The new law is indeed a sticking plaster solution to Ukraine’s minority problem.

Unless there is a genuine willingness on the part of the Ukrainian establishment to enter a meaningful dialogue with Ukrainian minority groups about their rights, it is unlikely that legislation that truly meets the expectations of EU member states directly affected (such as Hungary and Romania) will be passed.

As the legislation does not give institutional guarantees to the indigenous Hungarian minority in Ukraine regarding the preservation of their mother tongue, and it also fails to protect national symbols, the legislation has received criticism in Hungary. The new law has been denounced by Romania as well. The Romanian Ministry of Foreign Affairs expressed its disappointment with Ukraine’s decision to adopt a ‘flawed minority law that allows the restrictions of rights and ignores the needs of national communities living in the country.’ Bucharest believes that Kyiv failed to comply with the Venice Commission’s recommendations, in particular because the law does not lift the restrictions on minority language education that were introduced by previous Ukrainian legislation. Romania also took offence with the lack of willingness to conduct a dialogue with the representatives of the Romanian minority in Ukraine before adopting the new legislation.

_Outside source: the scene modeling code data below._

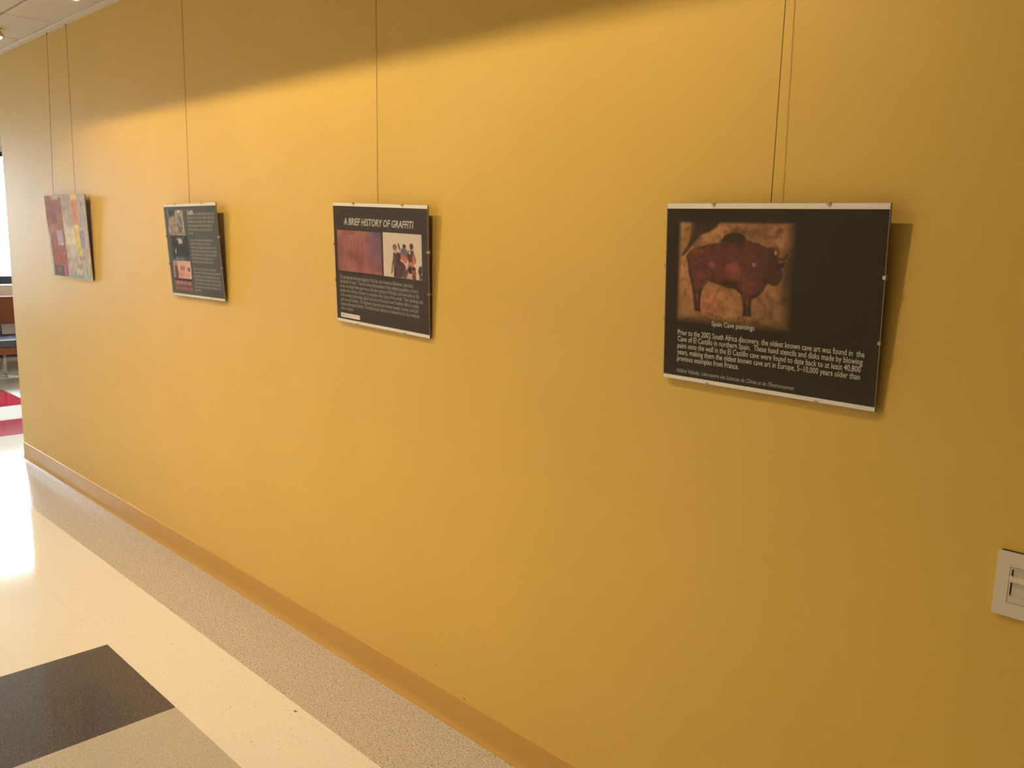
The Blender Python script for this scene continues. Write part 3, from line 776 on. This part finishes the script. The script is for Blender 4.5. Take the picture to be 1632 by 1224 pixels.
# ---- abstract patchwork painting
P1 = poster('painting', 'abstract patchwork painting in rust, pink and lilac near the wall end', (-5.2335, 1.2954, -0.0200, 0.0449, 0.0141, -0.0064), 0.6225, 0.4593, glass=False, clips=False, back=M['backing'])
P1['t']['category'] = 'painting'
obj('canvas', nbox(-0.31125, 0.31125, 0.0006, 0.0031, 0, 0.4593), M['canvas'], P1['t'])
W1 = (236, 218, 210)
c = Pic(0.004, 0.004, 0.994, 0.994, 150, 120, W1, 0.74)
c.fill((188, 160, 146)); n1 = vnoise(c.A, c.B, 7, 6, 31, 4); n2 = vnoise(c.A, c.B, 5, 9, 32, 4)
c.mix((n1-0.5)*4, (206, 182, 166)); c.mix((0.42-n1)*4, (168, 136, 124))
c.poly([(0.0, 0.0), (0.425, 0.03), (0.43, 0.33), (0.44, 0.55), (0.455, 0.83), (0.06, 0.87), (0.055, 0.5), (0.0, 0.3)], (158, 92, 66), 0.012)
c.poly([(0.05, 0.1), (0.26, 0.08), (0.28, 0.32), (0.10, 0.36)], (142, 76, 58), 0.05, 0.7); c.poly([(0.28, 0.22), (0.42, 0.2), (0.43, 0.38), (0.30, 0.40)], (164, 108, 52), 0.04, 0.7)
c.poly([(0.07, 0.62), (0.4, 0.66), (0.44, 0.84), (0.07, 0.86)], (170, 84, 58), 0.05, 0.8); c.poly([(0.06, 0.36), (0.25, 0.36), (0.24, 0.42), (0.07, 0.48)], (182, 118, 96), 0.03, 0.8)
c.poly([(0.155, 0.0), (0.36, 0.0), (0.35, 0.05), (0.22, 0.06)], (196, 168, 156), 0.012)
c.poly([(0.0, 0.42), (0.045, 0.5), (0.065, 0.82), (0.055, 1.0), (0.0, 1.0)], (214, 204, 186), 0.02)
c.poly([(0.43, 0.0), (0.665, 0.0), (0.69, 0.40), (0.48, 0.42)], (176, 150, 138), 0.02, 0.8)
c.poly([(0.655, 0.0), (0.83, 0.0), (0.83, 0.055), (0.665, 0.06)], (222, 190, 128), 0.012)
c.poly([(0.675, 0.06), (0.825, 0.06), (0.80, 0.36), (0.71, 0.37)], (216, 134, 96), 0.015); c.poly([(0.69, 0.2), (0.80, 0.2), (0.79, 0.36), (0.71, 0.36)], (196, 122, 92), 0.03, 0.6)
c.poly([(0.84, 0.0), (1.0, 0.0), (0.985, 0.38), (0.815, 0.38)], (176, 158, 156), 0.015); c.blob(0.905, 0.11, 0.02, 0.04, (106, 92, 100), 0.7)
c.poly([(0.47, 0.38), (0.70, 0.38), (0.69, 0.58), (0.46, 0.6)], (226, 200, 168), 0.04, 0.8)
c.poly([(0.708, 0.36), (0.785, 0.35), (0.825, 0.68), (0.745, 0.70)], (222, 188, 84), 0.012); c.poly([(0.72, 0.54), (0.80, 0.54), (0.825, 0.68), (0.745, 0.70)], (206, 186, 66), 0.02, 0.7)
c.poly([(0.80, 0.42), (0.925, 0.42), (0.925, 0.63), (0.825, 0.63)], (164, 140, 168), 0.012); c.blob(0.832, 0.49, 0.02, 0.015, (170, 70, 90), 0.6); c.poly([(0.925, 0.42), (0.965, 0.42), (0.97, 0.63), (0.925, 0.63)], (196, 182, 186), 0.012, 0.8)
c.poly([(0.235, 0.425), (0.385, 0.425), (0.39, 0.61), (0.245, 0.61)], (192, 150, 156), 0.012); c.blob(0.35, 0.595, 0.05, 0.02, (232, 212, 204), 0.7)
c.blob(0.30, 0.63, 0.1, 0.03, (140, 92, 84), 0.8, 0.8); c.blob(0.37, 0.71, 0.02, 0.015, (230, 180, 150), 0.7)
c.poly([(0.075, 0.86), (0.345, 0.85), (0.345, 1.0), (0.075, 1.0)], (110, 76, 66), 0.012); c.blob(0.2, 0.92, 0.06, 0.05, (160, 124, 108), 0.9, 0.7)
c.poly([(0.36, 0.84), (0.435, 0.84), (0.435, 1.0), (0.37, 1.0)], (168, 72, 92), 0.012)
c.blob(0.80, 0.745, 0.13, 0.04, (146, 104, 88), 0.9, 0.7)
c.poly([(0.49, 0.955), (0.65, 0.935), (0.95, 0.95), (0.95, 1.0), (0.48, 1.0)], (150, 158, 158), 0.02); c.poly([(0.66, 0.88), (0.77, 0.88), (0.77, 0.95), (0.66, 0.95)], (216, 192, 178), 0.015); c.poly([(0.81, 0.83), (0.96, 0.83), (0.96, 0.98), (0.83, 0.98)], (178, 172, 164), 0.02)
c.poly([(0.87, 0.84), (0.9, 0.84), (0.92, 0.96), (0.89, 0.97)], (112, 120, 124), 0.015, 0.7)
c.mottle(22, 18, 0.30, 33); c.mottle(60, 50, 0.12, 34)
c.build('painted_surface', P1, P1['t'], 0.0003)

# ------------------------------------------------------------------ picture wires
def wire(top, bot, label):
    b = bmesh.new(); tube(b, top, bot, 0.0009, 8)
    t = thing('picture_wire', label, 'wire', top, 'picture wires')
    o = obj('cable', b, M['wire'], t, True); o.location = (-top[0], -top[1], -top[2])
    b = bmesh.new(); tube(b, (top[0], top[1], CZ-0.012), (top[0], top[1], CZ+0.0005), 0.0025, 10)
    o = obj('rail_hook', b, M['wire'], t, True); o.location = (-top[0], -top[1], -top[2])
WY, WT = -0.0275, -0.012
wire((-5.408, WT, CZ), (-5.433, WY, 1.72), 'leftmost picture wire, left of the two holding the abstract painting')
wire((-5.100, WT, CZ), (-5.072, WY, 1.72), 'right one of the two wires holding the abstract painting')
wire((-3.704, WT, CZ), (-3.674, WY, 1.64), 'picture wire above the dark poster with painted glare haze')
wire((-2.338, WT, CZ), (-2.309, WY, 1.62), 'picture wire above the A BRIEF HISTORY OF GRAFFITI poster')
wire((-0.934, WT, CZ), (-0.927, WY, 1.61), 'picture wire above the red animal poster')

# ------------------------------------------------------------------ wall switch
sx, sz = -0.432, 0.9130     # lower left corner
SH, SW = 0.121, 0.124
t = thing('light_switch', 'white two-gang wall switch plate with slider inserts at right edge', 'light switch', (sx+SW/2, 0, sz))
def sp(name, m, x0, x1, y0, y1, z0, z1, bev=0.0, parent=None):
    o = obj(name, nbox(x0-SW/2, x1-SW/2, y0, y1, z0, z1, bevel=bev), m, parent or t); return o
sp('gasket', M['plate_slot'], 0.005, SW-0.004, -0.0042, 0.0, 0.006, SH+0.0012)
b = bmesh.new()
xs = [0, 0.0225, 0.0555, 0.0685, 0.1015, SW]; zs = [0, 0.0265, 0.0945, SH]
for i in range(5):
    for j in range(3):
        if i in (1, 3) and j == 1: continue
        box(b, xs[i]-SW/2, xs[i+1]-SW/2, -0.0095, -0.0042, zs[j], zs[j+1])
bmesh.ops.remove_doubles(b, verts=b.verts[:], dist=1e-5)
obj('plate', b, M['plate'], t)
for a in (0.0225, 0.0685):
    ins = sp('insert', M['plate_in'], a+0.0006, a+0.0324, -0.0070, -0.003, 0.0271, 0.0939)
    fr = bmesh.new()
    for (x0, x1, z0, z1) in ((0.0010, 0.0035, 0.0276, 0.0934), (0.0295, 0.0320, 0.0276, 0.0934), (0.0035, 0.0295, 0.0276, 0.0400), (0.0035, 0.0295, 0.0908, 0.0934)):
        box(fr, a+x0-SW/2, a+x1-SW/2, -0.0100, -0.0070, z0, z1)
    obj('insert_frame', fr, M['plate_in'], ins)
    for z0, z1 in ((0.0425, 0.0655), (0.0790, 0.0895)):
        obj('slot', nbox(a+0.0036-SW/2, a+0.0052-SW/2, -0.0082, -0.0069, z0, z1), M['plate_slot'], ins)
    sp('slider_bar', M['plate'], a+0.0020, a+0.0315, -0.0145, -0.0070, 0.0672, 0.0775, 0.0012)

# ------------------------------------------------------------------ bench in front of the window
t = thing('waiting_bench', 'waiting bench with orange wood back and dark blue seat below the window', 'bench', (-9.9, 0.6, 0))
def bp(name, m, x0, x1, y0, y1, z0, z1, bev=0.0, parent=None):
    return obj(name, nbox(x0+9.9, x1+9.9, y0-0.6, y1-0.6, z0, z1, bevel=bev), m, parent or t)
BY0, BY1 = -0.45, 1.75
bp('backrest', M['orange'], -10.235, -10.185, BY0, BY1, 0.555, 0.845, 0.008)
for y0, y1 in ((BY0, 0.64), (0.66, BY1)):
    s = bp('seat_cushion', M['navy'], -9.90, -9.60, y0, y1, 0.375, 0.452, 0.012)
    bp('rear_cushion', M['navy'], -10.17, -9.905, y0, y1, 0.375, 0.449, 0.012)
bp('seat_rail', M['orange'], -10.16, -9.61, BY0+0.01, BY1-0.01, 0.305, 0.374, 0.004)
for y in (BY0+0.2, 0.835, BY1-0.2):
    for x in (-10.12, -9.70):
        b = bmesh.new(); tube(b, (x+9.9, y-0.6, 0.306), (x+9.9, y-0.6, 0.03), 0.02, 16); tube(b, (x+9.9, y-0.6, 0.03), (x+9.9, y-0.6, 0.0), 0.027, 16)
        if x < -10 or y != 0.835: obj('leg', b, M['chrome'], t, True)
        else: b.free()
    b = bmesh.new(); tube(b, (-10.15+9.9, y-0.6, 0.34), (-10.2+9.9, y-0.6, 0.60), 0.014, 12)
    obj('back_support', b, M['navy'], t, True)
bp('stretcher', M['navy'], -10.13, -10.11, BY0+0.2, BY1-0.2, 0.21, 0.24)

# ------------------------------------------------------------------ a crumb on the tiles
b = bmesh.new()
pts = [(0.0, 0.0), (0.008, -0.002), (0.014, 0.001), (0.013, 0.004), (0.006, 0.003), (0.0, 0.003)]
prism(b, [(p-0.007, q_) for p, q_ in pts], 0.0, 0.0015, 'z')
o = obj('floor_crumb', b, M['smudge']); o.location = (-2.369, -0.332, 0.0); o.rotation_euler.z = 0.2
tag(o, 'tiny dark crumb lying on a cream tile beside the speckled border', 'debris')
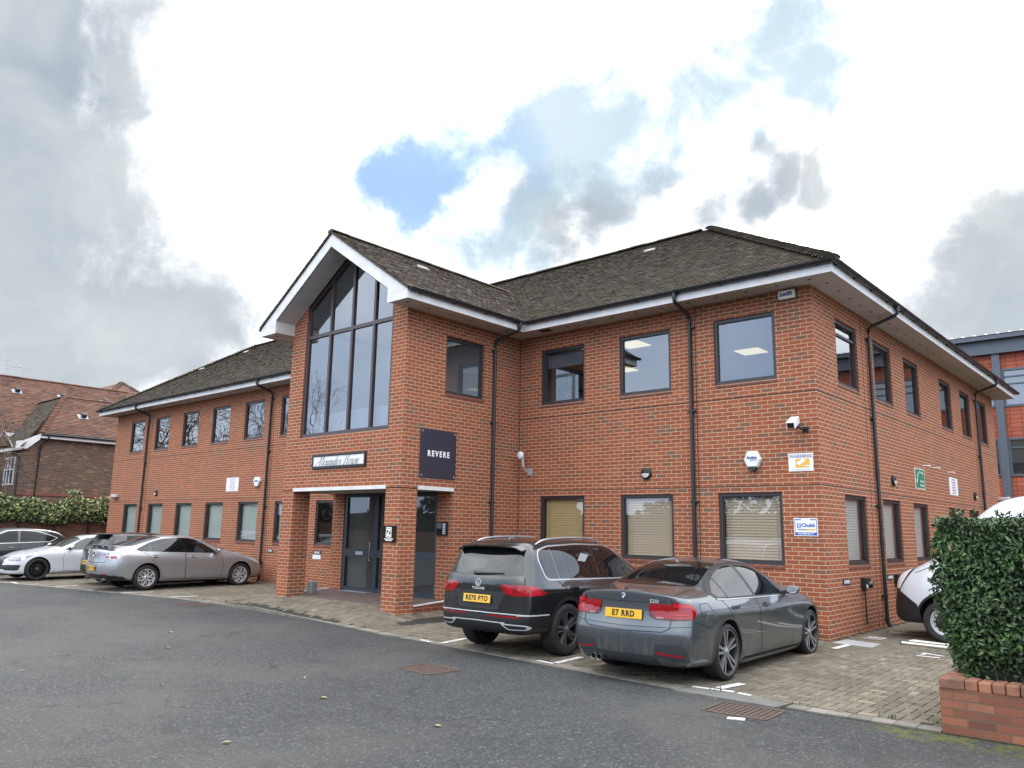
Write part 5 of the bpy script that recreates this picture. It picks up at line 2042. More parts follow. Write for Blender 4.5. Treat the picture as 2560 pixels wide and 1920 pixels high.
# white casement in the front wall
wx0, wx1, wz0, wz1 = -40.0, -38.6, 3.5, 4.85
q = MB()
for x in (wx0, wx0 + .40, wx0 + .81, wx1 - .05):
    q.box(x, x + .06, -1.05, -.98, wz0, wz1)
for z in (wz0, (wz0 + wz1) / 2 + .05, wz1 - .05):
    q.box(wx0 + .001, wx1, -1.048, -.982, z, z + .05)
wf = q.build('window', M_SIGN_W, nb)
q = MB()
q.quad((wx0, -1.012, wz0), (wx1, -1.012, wz0), (wx1, -1.012, wz1), (wx0, -1.012, wz1))
q.build('pane', mat('dark_pane', (.03, .035, .04), .05), wf)
# small white edged gable at the edge of the picture
q = MB()
gy, gzz = -1.95, 6.0
for s0 in (-1, 1):
    q.add([(-37.5, gy, gzz), (-37.5, gy + s0 * .42, gzz - .75), (-39.5, gy + s0 * .42, gzz - .75), (-39.5, gy, gzz)], [(0, 1, 2, 3)], 0)
    q.add([(-37.47, gy, gzz + .03), (-37.47, gy, gzz - .05), (-37.47, gy + s0 * .40, gzz - .78), (-37.47, gy + s0 * .43, gzz - .75)], [(0, 1, 2, 3)], 1)
q.add([(-37.6, gy, gzz - .02), (-37.6, gy - .42, gzz - .75), (-37.6, gy + .42, gzz - .75)], [(0, 1, 2)], 2)
q.build('dormer', [M_TILE_RED, M_WHITE, M_BRICK_OLD], nb)
# roof vents
for k, (x, y) in enumerate(((-39.25, 2.05), (-45.5, .62), (-45.5, 3.01), (-45.5, 5.44))):
    zz = (e0.z + (e0.x - x) * pit) if k == 0 else (me_.z + (me_.x - x) * pm)
    v_ = MB()
    Mv = Matrix.Translation((x, y, zz + .05)) @ Matrix.Rotation(math.atan(pit if k == 0 else pm), 4, 'Y')
    v_.obox(Mv, .42, .5, .03)
    vt = v_.build('roof_vent', mat('lead_flashing', (.30, .32, .36), .5, metal=.3), nb)
    v_ = MB()
    v_.obox(Mv @ Matrix.Translation((0, .02, .12)), .26, .24, .2)
    v_.build('cowl', M_BLACK, vt, bevel=.03)
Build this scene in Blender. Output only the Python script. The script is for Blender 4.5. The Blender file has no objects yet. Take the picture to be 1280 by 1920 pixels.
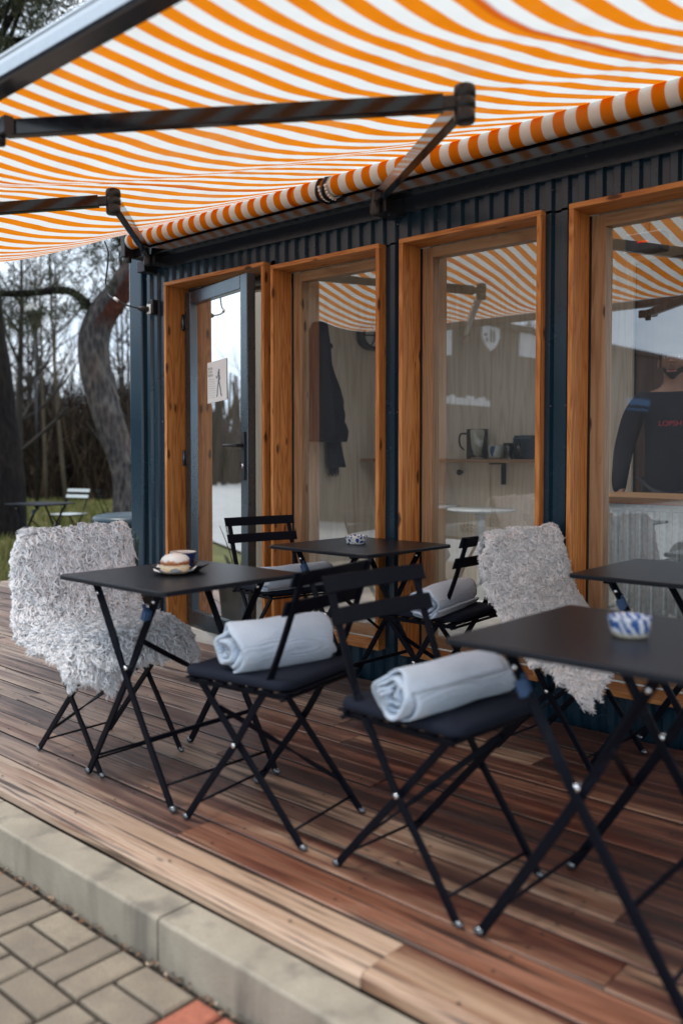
import bpy, bmesh, math, random
import numpy as np
from mathutils import Vector, Matrix, noise as mnoise

random.seed(7)
RNG = np.random.default_rng(11)
S = bpy.context.scene
COL = S.collection
PI = math.pi
R = math.radians

# ------------------------------------------------------------------ mesh builder
class MB:
    def __init__(s):
        s.v = []; s.f = []; s.m = []; s.sm = []; s.attr = {}
    def add(s, vs, fs, mi=0, smooth=False):
        b = len(s.v)
        s.v.extend([tuple(map(float, p)) for p in vs])
        for f in fs:
            s.f.append(tuple(b + i for i in f)); s.m.append(mi); s.sm.append(smooth)
        return b
    def box(s, x0, x1, y0, y1, z0, z1, mi=0):
        vs = [(x0,y0,z0),(x1,y0,z0),(x1,y1,z0),(x0,y1,z0),(x0,y0,z1),(x1,y0,z1),(x1,y1,z1),(x0,y1,z1)]
        s.add(vs, [(0,3,2,1),(4,5,6,7),(0,1,5,4),(1,2,6,5),(2,3,7,6),(3,0,4,7)], mi)
    def bar(s, pts, w, t, side, mi=0, twist=None, smooth=False, ws=None):
        """flat bar swept along pts; w along 'side' direction, t along the other."""
        pts = [Vector(p) for p in pts]; side = Vector(side).normalized()
        rings = []
        for i, p in enumerate(pts):
            d = (pts[min(i+1, len(pts)-1)] - pts[max(i-1, 0)]).normalized()
            a = (side - d*side.dot(d)).normalized(); b = d.cross(a)
            if twist:
                c, q = math.cos(twist[i]), math.sin(twist[i])
                a, b = a*c + b*q, b*c - a*q
            ww = (ws[i] if ws else 1.0)*w/2; tt = t/2; k = .72
            prof = [(-ww, -tt*k), (-ww*.86, -tt), (ww*.86, -tt), (ww, -tt*k), (ww, tt*k), (ww*.86, tt), (-ww*.86, tt), (-ww, tt*k)]
            rings.append([p + a*x + b*y for x, y in prof])
        s.loft(rings, mi, smooth)
    def loft(s, rings, mi=0, smooth=True, closed=True, caps=True):
        n = len(rings[0]); vs = [q for r in rings for q in r]; fs = []
        for i in range(len(rings)-1):
            for j in range(n if closed else n-1):
                k = (j+1) % n
                fs.append((i*n+j, i*n+k, (i+1)*n+k, (i+1)*n+j))
        if caps and closed:
            fs.append(tuple(range(n-1, -1, -1))); fs.append(tuple((len(rings)-1)*n + j for j in range(n)))
        return s.add(vs, fs, mi, smooth)
    def tube(s, pts, r, seg=8, mi=0, smooth=True):
        pts = [Vector(p) for p in pts]; n = len(pts)
        rr = r if isinstance(r, (list, tuple)) else [r]*n
        d0 = (pts[1]-pts[0]).normalized()
        a = d0.orthogonal().normalized(); rings = []
        for i, p in enumerate(pts):
            d = (pts[min(i+1, n-1)] - pts[max(i-1, 0)]).normalized()
            a = (a - d*a.dot(d)).normalized(); b = d.cross(a)
            rings.append([p + (a*math.cos(2*PI*j/seg) + b*math.sin(2*PI*j/seg))*rr[i] for j in range(seg)])
        s.loft(rings, mi, smooth)
    def lathe(s, prof, c=(0,0,0), seg=32, mi=0, smooth=True, wob=None):
        rings = []
        for i, (r, z) in enumerate(prof):
            ring = []
            for j in range(seg):
                a = 2*PI*j/seg; q = r*(wob(a, i) if wob else 1)
                ring.append((c[0]+q*math.cos(a), c[1]+q*math.sin(a), c[2]+z))
            rings.append(ring)
        s.loft(rings, mi, smooth)
    def ball(s, c, r, mi=0, seg=10, sx=1, sy=1, sz=1):
        rings = []
        for i in range(seg//2+1):
            t = PI*i/(seg//2); t = min(max(t, .05), PI-.05)
            rings.append([(c[0]+sx*r*math.sin(t)*math.cos(2*PI*j/seg), c[1]+sy*r*math.sin(t)*math.sin(2*PI*j/seg), c[2]-sz*r*math.cos(t)) for j in range(seg)])
        s.loft(rings, mi, True)
    def build(s, name, mats, parent=None, bevel=0, loc=None, rotz=None, sub=0, label=None):
        me = bpy.data.meshes.new(name)
        me.from_pydata(s.v, [], s.f)
        if not isinstance(mats, (list, tuple)): mats = [mats]
        for m in mats: me.materials.append(m)
        me.polygons.foreach_set('material_index', s.m)
        me.polygons.foreach_set('use_smooth', s.sm)
        for k, arr in s.attr.items():
            a = me.attributes.new(k, 'FLOAT', 'POINT'); a.data.foreach_set('value', np.asarray(arr, dtype=np.float32))
        me.update()
        o = bpy.data.objects.new(name, me); COL.objects.link(o)
        if parent: o.parent = parent
        if loc: o.location = loc
        if rotz is not None: o.rotation_euler.z = rotz
        if bevel:
            b = o.modifiers.new('Bevel', 'BEVEL'); b.width = bevel; b.segments = 2; b.limit_method = 'ANGLE'; b.angle_limit = R(40)
        if sub:
            q = o.modifiers.new('Sub', 'SUBSURF'); q.levels = sub; q.render_levels = sub
        if label: o['label'] = label
        return o

def tag(o, label=None, cat=None, group=None, kind=None):
    if label: o['label'] = label
    if cat: o['category'] = cat
    if group: o['group'] = group
    if kind: o['kind'] = kind
    return o
def empty(name, loc=(0,0,0), rotz=0, **k):
    o = bpy.data.objects.new(name, None); COL.objects.link(o)
    o.location = loc; o.rotation_euler.z = rotz; o.empty_display_size = .1
    return tag(o, **k)
def copy_tree(o, parent=None):
    c = o.copy(); COL.objects.link(c)
    if parent: c.parent = parent
    for ch in list(o.children): copy_tree(ch, c)
    return c
def catmull(P, n):
    P = [Vector(p) for p in P]; out = []
    for i in range(len(P)-1):
        p0 = P[max(i-1,0)]; p1 = P[i]; p2 = P[i+1]; p3 = P[min(i+2,len(P)-1)]
        for k in range(n):
            t = k/n
            out.append(.5*((2*p1)+(p2-p0)*t+(2*p0-5*p1+4*p2-p3)*t*t+(3*p1-p0-3*p2+p3)*t**3))
    out.append(P[-1]); return out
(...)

The previous two Ukrainian laws affecting the language use of national minorities, the 2018 Education Act and the 2019 Language Act, were heavily criticised by all of Ukraine’s neighbours as well as by human rights watchdogs such as the Venice Commission.

The 2018 law established a Ukrainian-only education beyond the primary school level,

depriving minority groups of access to secondary and tertiary education in their own languages. (In 2015, Ukraine had 621 Russian-language, 78 Romanian-language, 68 Hungarian-language and 5 Polish-language schools). After limiting the use of minority languages in education, the 2019 law that established Ukrainian as the state language further restricted the use of minority languages in the public sphere. These two laws were criticized by the Hungarian and Romanian governments, even though some extra privileges were granted in them to minority languages that are official EU languages, as opposed to those that are not, namely Russian, Belorussian and Yiddish.

The close attention Hungary and Romania are paying to minority legislation in Ukraine is unsurprising given the large number of ethnic Hungarians and Romanians living in Ukraine. The largest minority group in Ukraine is the Russian minority that makes up around 17 to 18 per cent of the country’s population. Else than the Russian minority, there is a Belorussian, Moldovan, Romanian and Hungarian minority as well in Ukraine. The 150,000 strong Hungarian minority is the third largest minority community in Ukraine. Most Ukrainian Hungarians live in the Western Zakarpattia Oblast, bordering Hungary, while the similarly sizeable Romanian minority mainly lives in the Western Ukrainian Chernivtsi Oblast.

Ukraine’s newest attempt to meet EU expectations regarding national minority rights has again failed to grant sufficient institutional protections to the numerous minorities living in the country.